Il problema è che alla banca centrale lo stato non rifonda i soli costi di stampa per il servizio, non essendoci oramai alcuna copertura di oro o di altra ricchezza a garanzia del denaro emesso, ma paga questo servizio indebitandosi emettendo obbligazioni (Bot, Btp, Cct ecc.) per un importo pari al valore facciale delle banconote con il risultato che così facendo tutta la comunità si indebita per un qualcosa che invece gli dovrebbe appartenere di diritto, generando il famigerato e pesantissimo debito pubblico oggi al 106% del Pil.

Questa enorme massa di denaro invece di essere accreditata alla comunità crea un debito che nemmeno con tutta la buona volontà sarà possibile ripianare facendoci precipitare nell’inferno più orribile. Diventa superfluo dire che tutto ciò non sarebbe potuto accadere se tutta la classe politica passata e presente non fosse stata complice attivo e consapevole di questi misfatti .

Di tutta questa enorme ricchezza che entra nelle tasche della bc, misteriosamente non ne rimane traccia nei bilanci. Perché?
Semplicemente perché la bc iscrive al passivo quel guadagno come se si fosse privata di tanta ricchezza pari al valore facciale del denaro emesso oltre alla carta e all’inchiostro. E’ chiaro anche ai non addetti ai lavori che con queste premesse il bilancio di bankitalia è sempre in perdita e quindi non c’è nessun utile da ripartire tra gli azionisti.
Che strada prenda tutto quel ben di Dio non è dato sapere anche se lo scandalo delle stanze di compensazione delle segretissime Euroclear e Clearstreem e qualche conto scoperto nei paradisi fiscali, qualcosa fa immaginare.

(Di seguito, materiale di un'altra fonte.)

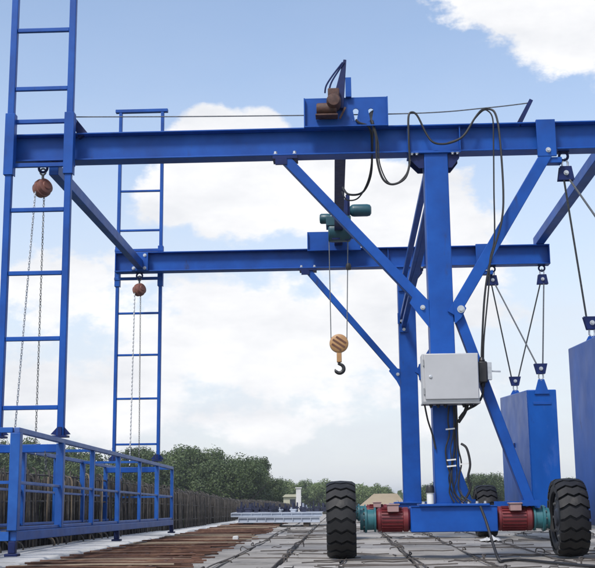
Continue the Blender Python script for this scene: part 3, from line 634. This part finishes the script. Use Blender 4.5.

Allora, rebus sic stantibus mentre è chiarissima la ragione per cui le “controllate” hanno preso il controllo del “controllore”, meno chiara appare la ragione per cui lo stato dovrebbe riprendersi bankitalia senza riappropriarsi della sovranità monetaria e oltretutto pagare per qualcosa che è suo.
Pagare qualcosa che ci appartiene però, come abbiamo spiegato prima, speriamo con la dovuta chiarezza, sembra essere lo sport nazionale e la proprietà pubblica della banca centrale di stati come Canada, Inghilterra, Svezia, Svizzera ecc. e soprattutto il loro debito pubblico dimostra che è una pratica diffusa anche all’estero.

In questo caso lasciateci dire che il detto “mal comune mezzo gaudio” non ci soddisfa per niente.